Agent Smith June 23, 2022 at 05:27 #711417
Gratitude is a nonbinding IOU issued by some beneficiaries. :snicker:
baker June 28, 2022 at 17:56 #713448
Reply to skyblack Of course. How else do you think I have my opinion on the matter?


Quoting skyblack
How we respond to a perception of lack etc?


Who is "we"? Hence, it seems you're after a universally applicable explanation of gratitude that will hold for every person, regardless of said person's specifics.
skyblack June 28, 2022 at 18:58 #713469
Quoting baker
Of course. How else do you think I have my opinion on the matter?


I'm asking questions, ain't I? I will recommend you do the same. Instead of forming opinions that may or or may not be correct. But more on this in a moment.

First, i had to repeat the questions 3 times for you to give a straight answer, after you initially pretended-

Quoting baker
Not sure what you're asking.


What i was asking were straightforward questions, questions you were attempting to evade for some reason. Please stay away from any evasion tactics, if you wish to continue.

Quoting baker
Who is "we"? Hence, it seems you're after a universally applicable explanation of gratitude that will hold for every person, regardless of said person's specifics.


The following were my questions on "lack"

Note: continued on next post
skyblack June 28, 2022 at 19:03 #713472
Quoting skyblack
Along the lines, you have also understood lack? The nature of it? How it arises in a person? What are its effects. How we respond to a perception of lack etc? The entire movement of lack? You have reflected and processed all these?


You cut/cherry picked one question (italicized above) and gave your answer. I recommend you address ALL questions in the context they are being asked, and also ask questions (like you see me asking) instead of assuming, forming opinions, or putting words in my mouth. To quickly touch on what you have said, I'm not "after" anything. At this time we are simply attempting to understand your objection.

Now, again, Have you understood the nature of lack?

Quoting skyblack
Along the lines, you have also understood lack?
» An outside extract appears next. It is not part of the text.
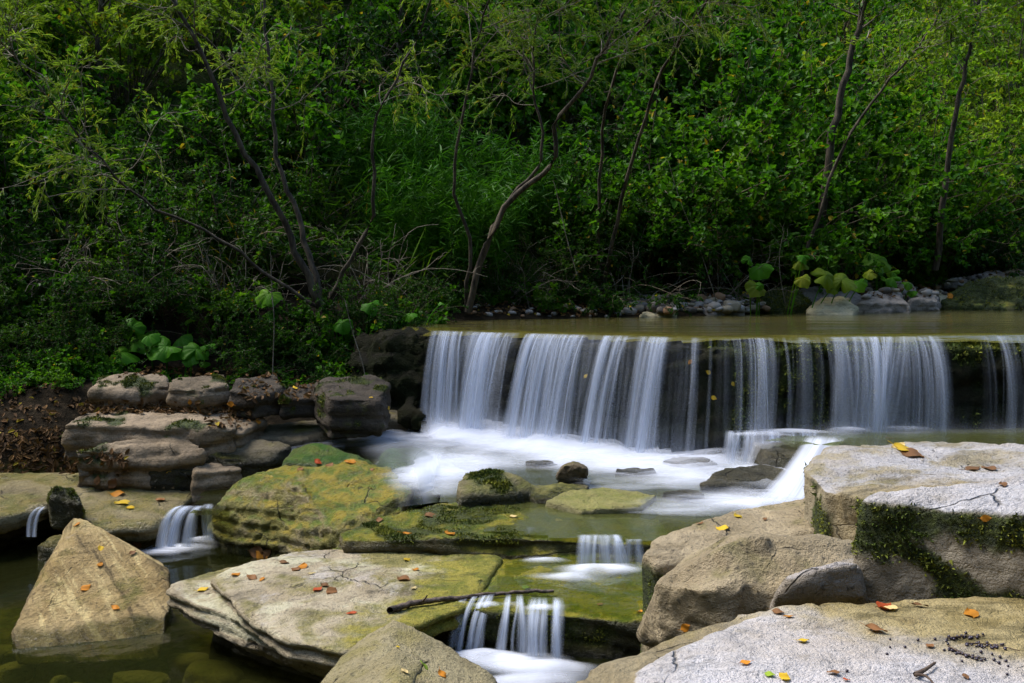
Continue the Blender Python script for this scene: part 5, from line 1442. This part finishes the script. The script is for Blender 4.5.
HOST = {
    'the broad flat whitish slab': [(884, 608, 20, 'red'), (890, 610, 16, 'pale'), (920, 607, 14, 'brown'), (971, 615, 24, 'orange'), (876, 631, 20, 'brown'), (778, 613, 16, 'brown'), (788, 618, 14, 'orange'), (803, 642, 14, 'yellow'), (745, 664, 12, 'orange'),
                          (784, 678, 16, 'yellow'), (833, 674, 12, 'brown'), (846, 681, 10, 'red'), (686, 627, 12, 'orange'), (770, 676, 10, 'green'), (930, 647, 14, 'brown'), (965, 678, 9, 'brown')],
    'the pale topped boulders': [(905, 450, 20, 'yellow'), (912, 455, 24, 'brown'), (898, 447, 16, 'pale'), (890, 439, 14, 'brown'), (830, 440, 11, 'yellow'), (972, 470, 16, 'brown'), (989, 469, 16, 'brown'), (1003, 486, 10, 'brown'), (986, 518, 9, 'orange')],
    'the flat topped tan boulder': [(723, 529, 16, 'yellow'), (738, 517, 10, 'yellow'), (700, 524, 8, 'brown'), (765, 520, 8, 'brown')],
    'the long mossy ledge': [(450, 534, 15, 'orange'), (406, 534, 10, 'orange'), (430, 516, 14, 'brown'), (513, 517, 8, 'pale'), (559, 521, 9, 'pale'), (380, 520, 9, 'brown')],
    'the pale layered slab': [(407, 560, 11, 'yellow'), (416, 570, 11, 'orange'), (404, 580, 16, 'brown'), (414, 589, 8, 'pale'), (262, 556, 18, 'orange'), (256, 551, 16, 'brown'), (268, 552, 14, 'brown'), (284, 563, 14, 'brown'), (303, 567, 12, 'orange'), (236, 575, 13, 'orange'),
                          (252, 578, 14, 'brown'), (262, 580, 10, 'orange'), (318, 590, 12, 'red'), (331, 592, 14, 'brown'), (325, 586, 9, 'brown'), (203, 590, 12, 'yellow'), (352, 614, 12, 'red'), (296, 570, 12, 'brown'), (312, 574, 8, 'pale')],
    'the wet green shelf': [(526, 588, 13, 'green'), (641, 612, 9, 'orange'), (600, 605, 8, 'brown')],
    'the tilted wedge slab': [(77, 525, 8, 'orange'), (101, 549, 10, 'yellow'), (100, 565, 10, 'orange'), (86, 588, 11, 'orange'), (115, 608, 10, 'orange'), (137, 545, 9, 'brown'), (133, 553, 10, 'brown'), (141, 550, 8, 'yellow')],
    'the flat olive slab': [(118, 494, 14, 'orange'), (110, 489, 12, 'brown'), (122, 503, 13, 'yellow'), (130, 508, 12, 'yellow'), (113, 483, 12, 'brown'), (160, 500, 10, 'brown'), (170, 474, 8, 'yellow'), (98, 480, 9, 'brown')],
    'the big green boulder': [(330, 466, 9, 'brown'), (350, 462, 10, 'orange'), (300, 470, 9, 'brown'), (318, 462, 8, 'red'), (372, 470, 8, 'brown')],
    'the smooth olive tan boulder': [(423, 666, 13, 'green'), (442, 675, 11, 'orange'), (404, 672, 8, 'pale'), (398, 648, 7, 'yellow')],
    'the face of the stone weir': [(708, 372, 7, 'yellow'), (733, 384, 7, 'yellow'), (714, 398, 7, 'yellow'), (690, 362, 7, 'orange'), (586, 376, 6, 'yellow'), (875, 392, 5, 'yellow'), (378, 349, 7, 'orange'), (371, 398, 6, 'yellow'), (388, 408, 6, 'yellow')],
    'the blocks of the upper ledge': [(209, 375, 8, 'orange'), (231, 404, 8, 'orange'), (190, 402, 7, 'orange'), (175, 405, 8, 'brown'), (265, 377, 7, 'brown'), (295, 388, 7, 'yellow'), (258, 422, 9, 'orange')],
    'the shingle of the far bank': [(747, 294, 9, 'yellow'), (690, 303, 7, 'orange'), (655, 308, 7, 'brown'), (950, 296, 7, 'orange'), (900, 290, 7, 'orange'), (600, 310, 7, 'yellow')],
}
for host, ls in HOST.items():
    for px, py, wpx, c in ls:
        fallen(px, py, wpx, c, host)

# leaf litter nobody could count
def litter(name, regions, cols, size, seed):
    g = np.random.default_rng(seed)
    pos, nr = [], []
    for (x0, y0, x1, y1, n) in regions:
        for k in range(n):
            h = cast(g.uniform(x0, x1), g.uniform(y0, y1))
            if h is None or h[1].z < .25: continue
            pos.append(h[0] + h[1] * g.uniform(.004, .02)); nr.append(h[1])
    pos = np.array(pos); nr = np.array(nr)
    d = rdir(g, len(pos))
    L = size * g.uniform(.5, 1.3, len(pos))
    o = obj(name, leaf_mesh(name, pos, d - nr * (d * nr).sum(1, keepdims=True) * .8, nr + g.normal(0, .35, nr.shape), L, L * .55, .3, .1), leaf_mat(name + '_brown', *cols, trans=.1, yellow=.04, rough=.7))
    return tag(o, kind='stuff')
litter('leaf_litter', [(0, 428, 60, 472, 300), (60, 455, 130, 475, 160), (72, 400, 250, 414, 620), (240, 376, 320, 400, 140), (90, 368, 300, 377, 160), (205, 415, 260, 428, 60),
                       (470, 298, 640, 316, 420), (640, 285, 760, 312, 320), (860, 268, 940, 298, 260), (940, 262, 1024, 276, 120), (0, 380, 60, 425, 120)], ((.045, .025, .012), (.20, .105, .04), (.09, .045, .018)), .055, 9)

# stick lying on the shelf
sp_ = []
for px, py in ((389, 614), (398, 610), (415, 607), (432, 604), (452, 602), (475, 600), (500, 597), (520, 595), (553, 596)):
    h = cast(px, py)
    sp_.append(np.array(h[0]) + np.array((0, 0, .018)))
sp_ = np.array(sp_); sp_[1:-1] = (sp_[:-2] + sp_[2:] + sp_[1:-1]) / 3
sp_[:, 2] = np.maximum(sp_[:, 2], np.linspace(sp_[0, 2], sp_[-1, 2] + .01, len(sp_)))
st = bezier_path(sp_, 40); st += np.random.default_rng(3).normal(0, .0022, st.shape)
root = obj('stick', tube_mesh('stick', [(st[None], [.017], [.008], 8), (bezier_path([st[12], st[12] + (.02, -.03, .03), st[12] + (.03, -.05, .05)], 5)[None], [.006], [.003], 5)]), simple_mat('wet_stick_bark', (.03, .02, .014), (.12, .085, .065), 30, .6, .8, 1))
tag(root, 'dark crooked stick lying across the pale slab and the green shelf', 'stick')

# dark berries and their stalks on the front slab
m_berry = simple_mat('dark_berry_skin', (.012, .008, .014), (.03, .018, .035), 20, .35, .1, spec=.5)
m_stalk = simple_mat('berry_stalk', (.05, .03, .02), (.10, .07, .045), 40, .8, .3)
bb = bmesh.new(); bmesh.ops.create_icosphere(bb, subdivisions=2, radius=1.0)
bme = bpy.data.meshes.new('berry'); bb.to_mesh(bme); bb.free()
bme.polygons.foreach_set('use_smooth', np.ones(len(bme.polygons), bool)); bme.materials.append(m_berry)
def berry(px, py, r, parent=None, org=None):
    h = cast(px, py, front_slab)
    if h is None: return
    o = bpy.data.objects.new('berry', bme); COL.objects.link(o)
    o.scale = (r, r, r * .9); p = h[0] + Vector((0, 0, r * .8))
    if parent is not None:
        o.parent = parent; o.location = p - org
    else:
        o.location = p
        tag(o, 'single dark berry scattered on the whitish slab', 'berry', 'loose dark berries on the whitish slab')
for px, py in ((890, 640), (890, 648), (887, 655), (962, 662), (994, 661), (999, 664), (1006, 662), (1008, 667), (1000, 658), (1007, 675), (981, 653), (948, 645), (847, 672), (918, 641), (935, 640), (905, 648), (992, 655)):
    berry(px, py, rp.uniform(.0028, .0042))
def sprig(path, n, label, spread=3.0):
    q = []
    for px, py in path:
        h = cast(px, py, front_slab); q.append(np.array(h[0]) + np.array((0, 0, .005)))
    org = Vector(q[0])
    root = empty('berry_sprig', org)
    obj('stalk', tube_mesh('stalk', [(bezier_path([p - np.array(org) for p in q], 12)[None], [.0022], [.0012], 5)]), m_stalk, root)
    for k in range(n):
        t = rp.uniform(0, .8) * (len(path) - 1); i = min(int(t), len(path) - 2); f = t - i
        berry(path[i][0] * (1 - f) + path[i + 1][0] * f + rp.gauss(0, spread), path[i][1] * (1 - f) + path[i + 1][1] * f + rp.gauss(0, 1.3), rp.uniform(.0028, .0042), root, org)
    tag(root, label, 'berries')
sprig([(947, 640), (965, 638), (985, 638)], 26, 'straight sprig of dark berries, rearmost on the whitish slab')
sprig([(948, 648), (962, 655), (975, 659), (986, 660)], 24, 'sprig of dark berries with a bare stalk end, nearest to the viewer')
sprig([(966, 645), (985, 646), (1000, 648), (1020, 653)], 30, 'thick purple black sprig of berries with a crushed clump')
q = [np.array(cast(px, py, front_slab)[0]) + np.array((0, 0, .01)) for px, py in ((915, 679), (925, 674), (935, 667))]
tag(obj('twig', tube_mesh('twig', [(bezier_path(q, 8)[None], [.006], [.003], 6), (bezier_path([q[0], q[0] + (.015, -.02, .006), q[0] + (.02, -.05, 0)], 5)[None], [.004], [.002], 5)]), m_stalk), 'small forked dry twig on the whitish slab', 'twig')

# thin dry stalks standing in front of the dark bank
def stalk(pl, d, label):
    p = [D(a, b, d) for a, b in pl]
    tag(obj('dry_stalk', tube_mesh('dry_stalk', [(bezier_path(p, 16)[None], [.006], [.003], 5)]), M['twig']), label, 'stalk')
stalk([(272, 398), (273, 360), (274, 320), (271, 285)], 8.55, 'thin pale stalk standing in front of the upper ledge blocks')
stalk([(366, 405), (364, 370), (352, 330), (345, 300)], 8.7, 'thin pale stalk leaning by the dark bank stone')
stalk([(716, 300), (700, 250), (680, 200), (668, 160)], 11.6, 'long bare cane leaning out of the thicket behind the main fall')
stalk([(577, 275), (566, 235), (556, 190), (553, 180)], 10.9, 'bare grey stalk with two yellow leaves near the curved willow')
The nature of it? How it arises in a person? What are its effects. How we respond to a perception of lack etc? The entire movement of lack? You have reflected and processed all these?


Are you going to go with what you have said before, viz

Quoting baker
It seems that for most people, their intuitive response to an experience of lack is not gratitude, but sadness, contempt, or anger.


Or are you going to answer all questions and add more?